→ WHAT IS EXPECTED: Where a line in the listing contains the string "Write", copy that line out.

[3D scene scripts]
- - -
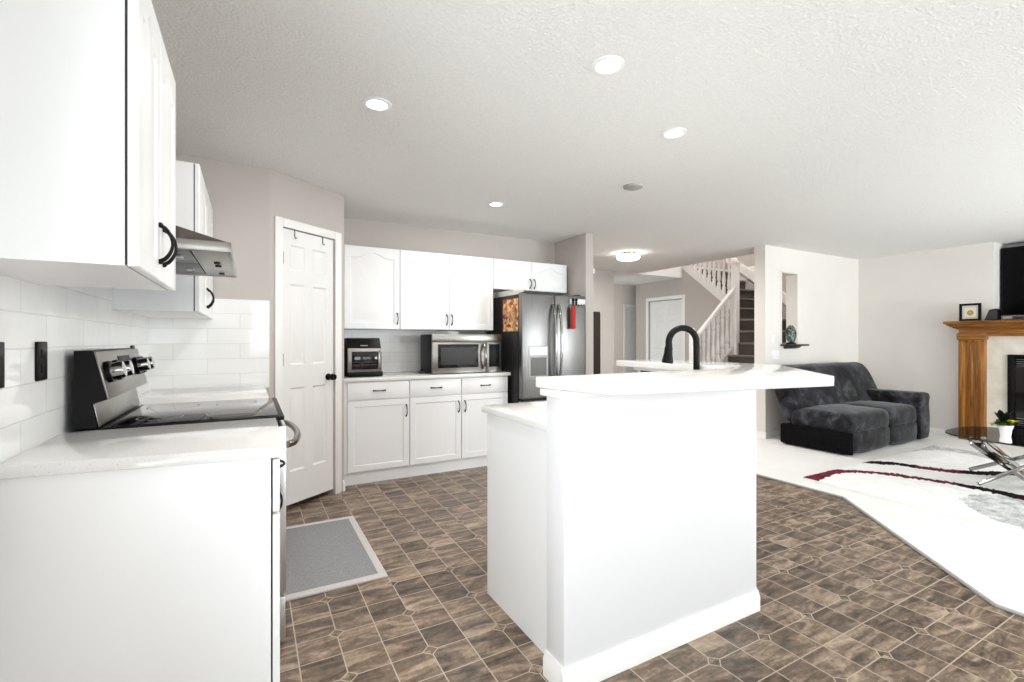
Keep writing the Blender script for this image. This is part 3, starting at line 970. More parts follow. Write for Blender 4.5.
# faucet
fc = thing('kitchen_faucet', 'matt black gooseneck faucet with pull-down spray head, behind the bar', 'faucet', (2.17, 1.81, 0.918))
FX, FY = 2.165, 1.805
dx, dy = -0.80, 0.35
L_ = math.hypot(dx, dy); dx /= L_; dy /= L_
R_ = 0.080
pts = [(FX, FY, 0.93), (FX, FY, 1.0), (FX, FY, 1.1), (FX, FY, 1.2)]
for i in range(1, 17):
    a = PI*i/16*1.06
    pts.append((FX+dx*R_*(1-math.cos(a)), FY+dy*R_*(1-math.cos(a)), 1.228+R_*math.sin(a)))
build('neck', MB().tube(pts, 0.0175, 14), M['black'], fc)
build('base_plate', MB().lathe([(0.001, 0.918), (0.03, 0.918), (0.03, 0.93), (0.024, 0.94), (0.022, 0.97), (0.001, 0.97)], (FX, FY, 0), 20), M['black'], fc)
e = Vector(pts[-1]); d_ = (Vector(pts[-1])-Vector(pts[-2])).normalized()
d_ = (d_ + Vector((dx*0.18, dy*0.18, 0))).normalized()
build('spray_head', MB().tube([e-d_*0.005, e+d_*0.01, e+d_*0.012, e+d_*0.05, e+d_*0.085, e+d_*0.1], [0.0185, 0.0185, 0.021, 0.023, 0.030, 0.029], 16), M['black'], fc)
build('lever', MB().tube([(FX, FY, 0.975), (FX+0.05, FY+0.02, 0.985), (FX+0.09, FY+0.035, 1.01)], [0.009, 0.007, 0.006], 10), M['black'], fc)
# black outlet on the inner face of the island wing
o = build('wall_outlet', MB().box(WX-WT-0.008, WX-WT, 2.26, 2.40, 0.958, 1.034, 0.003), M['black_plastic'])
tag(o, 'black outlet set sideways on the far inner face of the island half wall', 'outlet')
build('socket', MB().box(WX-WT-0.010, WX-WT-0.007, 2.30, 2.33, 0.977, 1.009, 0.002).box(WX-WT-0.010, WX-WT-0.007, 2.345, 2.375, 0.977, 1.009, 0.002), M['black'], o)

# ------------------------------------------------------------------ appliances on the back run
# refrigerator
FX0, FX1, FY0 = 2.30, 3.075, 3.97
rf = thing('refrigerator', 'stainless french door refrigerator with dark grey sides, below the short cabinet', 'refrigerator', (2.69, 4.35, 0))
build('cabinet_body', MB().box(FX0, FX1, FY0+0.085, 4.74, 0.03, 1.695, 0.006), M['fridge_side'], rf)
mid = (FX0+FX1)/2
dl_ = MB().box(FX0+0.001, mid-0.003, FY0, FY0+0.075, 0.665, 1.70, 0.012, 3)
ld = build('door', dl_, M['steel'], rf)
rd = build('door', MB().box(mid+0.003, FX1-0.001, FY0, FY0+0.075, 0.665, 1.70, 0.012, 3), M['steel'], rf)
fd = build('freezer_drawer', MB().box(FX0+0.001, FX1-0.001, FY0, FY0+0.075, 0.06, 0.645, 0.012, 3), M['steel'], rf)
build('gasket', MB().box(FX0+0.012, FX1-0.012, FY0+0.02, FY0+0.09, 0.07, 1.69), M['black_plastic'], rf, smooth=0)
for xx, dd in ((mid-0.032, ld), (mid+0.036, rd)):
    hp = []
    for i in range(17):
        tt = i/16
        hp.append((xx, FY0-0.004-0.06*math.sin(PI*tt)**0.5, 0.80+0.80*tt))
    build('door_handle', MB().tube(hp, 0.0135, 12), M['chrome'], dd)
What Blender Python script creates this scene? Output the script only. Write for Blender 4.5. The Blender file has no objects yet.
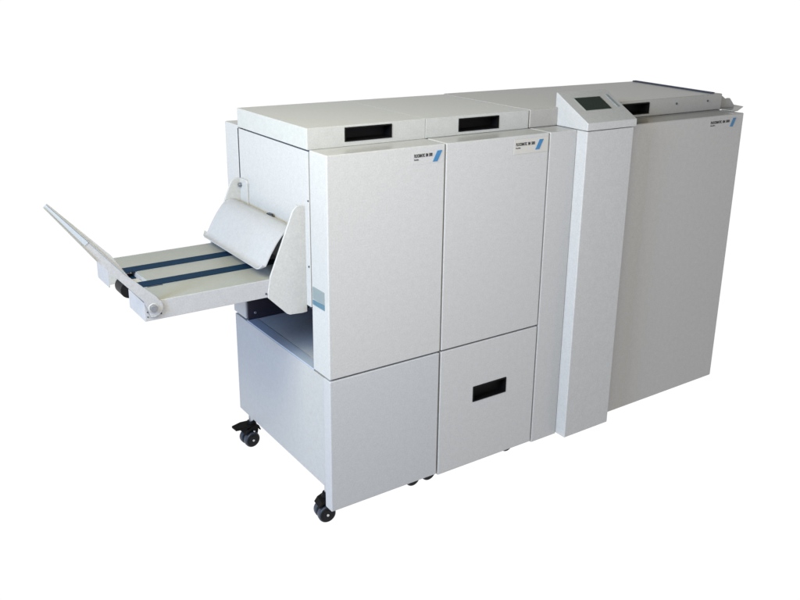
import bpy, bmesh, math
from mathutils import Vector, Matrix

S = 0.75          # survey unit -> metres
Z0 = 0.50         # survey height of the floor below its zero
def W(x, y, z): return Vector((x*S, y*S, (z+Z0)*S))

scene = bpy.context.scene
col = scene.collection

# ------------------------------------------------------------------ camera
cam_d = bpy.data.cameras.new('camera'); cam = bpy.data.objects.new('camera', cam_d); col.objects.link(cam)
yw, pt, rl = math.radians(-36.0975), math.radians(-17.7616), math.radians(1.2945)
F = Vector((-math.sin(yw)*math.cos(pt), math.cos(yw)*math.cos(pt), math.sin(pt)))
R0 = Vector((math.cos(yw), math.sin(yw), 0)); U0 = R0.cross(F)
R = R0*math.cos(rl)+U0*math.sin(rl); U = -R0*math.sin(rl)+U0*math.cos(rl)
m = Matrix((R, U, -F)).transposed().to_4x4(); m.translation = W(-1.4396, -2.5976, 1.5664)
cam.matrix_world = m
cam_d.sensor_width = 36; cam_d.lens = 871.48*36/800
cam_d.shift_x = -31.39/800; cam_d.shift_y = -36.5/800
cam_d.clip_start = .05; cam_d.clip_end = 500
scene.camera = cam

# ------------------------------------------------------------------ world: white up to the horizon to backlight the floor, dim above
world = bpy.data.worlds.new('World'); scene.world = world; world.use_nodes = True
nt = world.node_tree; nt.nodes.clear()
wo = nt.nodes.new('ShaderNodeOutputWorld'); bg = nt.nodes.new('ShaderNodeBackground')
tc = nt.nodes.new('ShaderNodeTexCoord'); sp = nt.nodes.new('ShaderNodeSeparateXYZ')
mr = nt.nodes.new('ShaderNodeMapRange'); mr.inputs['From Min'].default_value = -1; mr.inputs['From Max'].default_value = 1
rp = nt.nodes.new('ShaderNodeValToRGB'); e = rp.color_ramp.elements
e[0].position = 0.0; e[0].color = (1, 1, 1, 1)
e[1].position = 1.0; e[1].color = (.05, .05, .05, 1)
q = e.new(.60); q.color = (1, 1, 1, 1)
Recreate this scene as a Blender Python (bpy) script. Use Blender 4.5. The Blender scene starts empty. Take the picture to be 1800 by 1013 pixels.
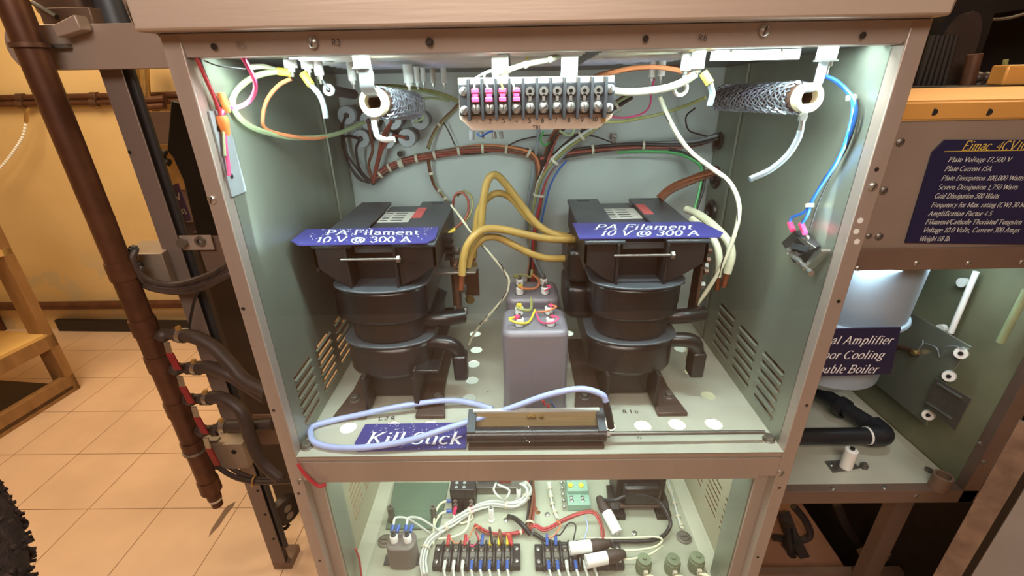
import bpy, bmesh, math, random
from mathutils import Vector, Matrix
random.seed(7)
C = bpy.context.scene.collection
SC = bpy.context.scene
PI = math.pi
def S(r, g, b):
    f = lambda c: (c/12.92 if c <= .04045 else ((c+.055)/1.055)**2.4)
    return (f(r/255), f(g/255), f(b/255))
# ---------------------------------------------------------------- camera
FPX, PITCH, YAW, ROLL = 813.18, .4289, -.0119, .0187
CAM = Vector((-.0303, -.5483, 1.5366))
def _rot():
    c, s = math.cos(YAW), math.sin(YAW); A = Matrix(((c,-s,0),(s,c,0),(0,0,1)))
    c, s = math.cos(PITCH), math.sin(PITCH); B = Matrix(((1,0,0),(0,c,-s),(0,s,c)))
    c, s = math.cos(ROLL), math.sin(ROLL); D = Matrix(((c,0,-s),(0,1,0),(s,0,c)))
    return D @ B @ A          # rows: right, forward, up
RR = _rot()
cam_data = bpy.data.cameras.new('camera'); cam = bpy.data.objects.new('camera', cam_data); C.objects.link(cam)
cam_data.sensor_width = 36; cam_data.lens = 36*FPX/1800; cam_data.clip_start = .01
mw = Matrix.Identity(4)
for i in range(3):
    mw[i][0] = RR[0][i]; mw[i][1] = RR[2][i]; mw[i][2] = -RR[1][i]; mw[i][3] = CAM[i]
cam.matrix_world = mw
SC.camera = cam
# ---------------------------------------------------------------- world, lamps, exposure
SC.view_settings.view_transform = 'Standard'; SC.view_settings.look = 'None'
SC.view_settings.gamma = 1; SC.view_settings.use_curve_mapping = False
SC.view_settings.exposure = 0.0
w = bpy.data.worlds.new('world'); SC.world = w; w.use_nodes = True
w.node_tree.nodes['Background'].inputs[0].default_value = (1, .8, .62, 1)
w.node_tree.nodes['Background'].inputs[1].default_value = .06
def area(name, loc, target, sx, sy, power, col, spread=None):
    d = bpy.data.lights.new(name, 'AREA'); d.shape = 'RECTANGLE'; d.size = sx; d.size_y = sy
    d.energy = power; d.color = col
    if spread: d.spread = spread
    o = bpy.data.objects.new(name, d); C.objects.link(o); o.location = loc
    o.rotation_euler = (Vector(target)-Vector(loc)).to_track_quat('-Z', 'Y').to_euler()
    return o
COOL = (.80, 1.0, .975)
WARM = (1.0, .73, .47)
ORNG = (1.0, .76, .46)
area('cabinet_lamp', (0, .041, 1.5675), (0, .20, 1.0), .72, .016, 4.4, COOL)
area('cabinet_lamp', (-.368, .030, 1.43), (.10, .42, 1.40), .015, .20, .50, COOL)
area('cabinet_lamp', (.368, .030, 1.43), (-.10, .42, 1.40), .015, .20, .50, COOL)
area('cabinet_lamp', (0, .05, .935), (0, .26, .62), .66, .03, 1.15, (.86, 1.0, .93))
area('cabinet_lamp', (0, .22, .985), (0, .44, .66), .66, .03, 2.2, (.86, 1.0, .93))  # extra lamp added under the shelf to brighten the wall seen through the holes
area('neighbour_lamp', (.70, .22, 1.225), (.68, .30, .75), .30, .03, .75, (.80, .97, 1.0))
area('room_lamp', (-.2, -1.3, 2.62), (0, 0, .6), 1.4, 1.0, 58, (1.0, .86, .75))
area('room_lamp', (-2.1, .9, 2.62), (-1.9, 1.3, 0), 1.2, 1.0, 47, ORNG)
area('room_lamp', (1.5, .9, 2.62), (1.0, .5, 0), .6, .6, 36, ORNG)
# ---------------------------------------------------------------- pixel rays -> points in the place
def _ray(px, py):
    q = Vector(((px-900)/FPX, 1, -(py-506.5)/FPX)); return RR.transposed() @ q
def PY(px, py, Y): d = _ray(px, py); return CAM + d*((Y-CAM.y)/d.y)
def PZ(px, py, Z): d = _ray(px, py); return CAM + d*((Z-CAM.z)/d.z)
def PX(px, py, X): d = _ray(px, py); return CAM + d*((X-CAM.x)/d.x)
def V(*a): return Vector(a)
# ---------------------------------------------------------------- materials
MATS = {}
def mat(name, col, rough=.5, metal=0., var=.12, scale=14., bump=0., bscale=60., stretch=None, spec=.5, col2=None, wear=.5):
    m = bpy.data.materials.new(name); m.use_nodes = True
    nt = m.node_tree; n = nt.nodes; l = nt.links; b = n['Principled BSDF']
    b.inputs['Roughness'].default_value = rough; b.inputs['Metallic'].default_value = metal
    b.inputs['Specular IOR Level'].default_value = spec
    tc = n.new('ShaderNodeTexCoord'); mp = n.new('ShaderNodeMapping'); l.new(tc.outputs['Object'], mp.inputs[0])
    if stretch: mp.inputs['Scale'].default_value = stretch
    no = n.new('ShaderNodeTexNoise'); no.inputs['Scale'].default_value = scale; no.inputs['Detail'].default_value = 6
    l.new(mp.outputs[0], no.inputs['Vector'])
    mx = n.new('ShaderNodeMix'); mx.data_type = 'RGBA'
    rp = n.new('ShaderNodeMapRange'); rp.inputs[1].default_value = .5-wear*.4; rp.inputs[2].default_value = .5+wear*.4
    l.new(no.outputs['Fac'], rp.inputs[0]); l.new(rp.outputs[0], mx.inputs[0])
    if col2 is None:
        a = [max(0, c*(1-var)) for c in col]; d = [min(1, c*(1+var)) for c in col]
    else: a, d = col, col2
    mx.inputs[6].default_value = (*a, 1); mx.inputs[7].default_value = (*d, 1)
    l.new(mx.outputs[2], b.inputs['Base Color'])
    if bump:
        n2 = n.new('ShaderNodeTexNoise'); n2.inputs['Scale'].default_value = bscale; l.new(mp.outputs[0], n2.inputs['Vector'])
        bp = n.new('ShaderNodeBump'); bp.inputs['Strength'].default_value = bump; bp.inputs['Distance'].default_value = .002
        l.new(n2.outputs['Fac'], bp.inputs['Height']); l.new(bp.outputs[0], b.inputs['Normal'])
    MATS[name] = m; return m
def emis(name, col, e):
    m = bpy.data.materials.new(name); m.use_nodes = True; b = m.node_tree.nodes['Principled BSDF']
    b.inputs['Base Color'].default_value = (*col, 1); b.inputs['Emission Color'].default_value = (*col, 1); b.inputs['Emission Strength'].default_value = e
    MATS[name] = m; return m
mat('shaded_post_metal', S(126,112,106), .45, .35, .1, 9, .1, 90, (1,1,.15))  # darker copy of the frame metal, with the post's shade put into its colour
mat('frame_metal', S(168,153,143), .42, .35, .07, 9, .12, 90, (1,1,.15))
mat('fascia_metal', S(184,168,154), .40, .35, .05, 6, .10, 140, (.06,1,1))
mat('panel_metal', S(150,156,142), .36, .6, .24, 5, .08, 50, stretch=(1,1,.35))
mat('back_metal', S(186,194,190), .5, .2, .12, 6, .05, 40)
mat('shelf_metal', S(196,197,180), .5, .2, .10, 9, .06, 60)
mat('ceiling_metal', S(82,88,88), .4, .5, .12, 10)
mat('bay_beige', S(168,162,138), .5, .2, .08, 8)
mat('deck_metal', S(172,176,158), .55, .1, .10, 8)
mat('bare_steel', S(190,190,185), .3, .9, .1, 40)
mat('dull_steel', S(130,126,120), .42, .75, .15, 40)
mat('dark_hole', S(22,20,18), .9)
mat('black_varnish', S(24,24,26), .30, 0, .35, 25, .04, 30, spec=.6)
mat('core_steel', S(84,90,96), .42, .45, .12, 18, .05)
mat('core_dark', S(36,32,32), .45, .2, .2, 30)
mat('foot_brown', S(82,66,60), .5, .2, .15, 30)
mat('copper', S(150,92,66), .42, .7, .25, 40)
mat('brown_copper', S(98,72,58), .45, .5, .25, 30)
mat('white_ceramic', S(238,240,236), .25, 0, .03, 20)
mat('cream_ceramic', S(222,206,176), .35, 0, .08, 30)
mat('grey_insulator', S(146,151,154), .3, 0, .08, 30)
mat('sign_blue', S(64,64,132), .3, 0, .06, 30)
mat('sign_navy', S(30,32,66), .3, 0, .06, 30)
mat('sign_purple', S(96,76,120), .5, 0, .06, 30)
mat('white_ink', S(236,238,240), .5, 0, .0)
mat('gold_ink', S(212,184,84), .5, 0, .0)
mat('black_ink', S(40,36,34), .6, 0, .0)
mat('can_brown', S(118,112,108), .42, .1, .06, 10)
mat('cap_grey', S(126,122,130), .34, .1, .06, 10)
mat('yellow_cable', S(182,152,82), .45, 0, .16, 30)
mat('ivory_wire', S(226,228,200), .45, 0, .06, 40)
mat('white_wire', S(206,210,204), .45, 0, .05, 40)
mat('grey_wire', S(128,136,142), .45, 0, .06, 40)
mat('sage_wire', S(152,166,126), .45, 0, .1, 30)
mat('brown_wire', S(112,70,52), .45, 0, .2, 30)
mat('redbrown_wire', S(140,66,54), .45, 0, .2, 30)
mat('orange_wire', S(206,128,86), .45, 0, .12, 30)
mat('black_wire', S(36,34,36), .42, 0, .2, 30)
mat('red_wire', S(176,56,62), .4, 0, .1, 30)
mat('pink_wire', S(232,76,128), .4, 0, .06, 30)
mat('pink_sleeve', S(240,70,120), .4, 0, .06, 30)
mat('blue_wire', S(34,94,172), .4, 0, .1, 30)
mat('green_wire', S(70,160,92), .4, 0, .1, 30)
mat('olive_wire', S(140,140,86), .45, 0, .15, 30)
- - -
→ OUTPUT FOR THIS EXERCISE:
Keep writing the Blender script for this image. This is part 3, starting at line 970. More parts follow. Write for Blender 4.5.
What Blender Python script creates this scene? Output the script only. Write for Blender 4.5. The Blender file has no objects yet.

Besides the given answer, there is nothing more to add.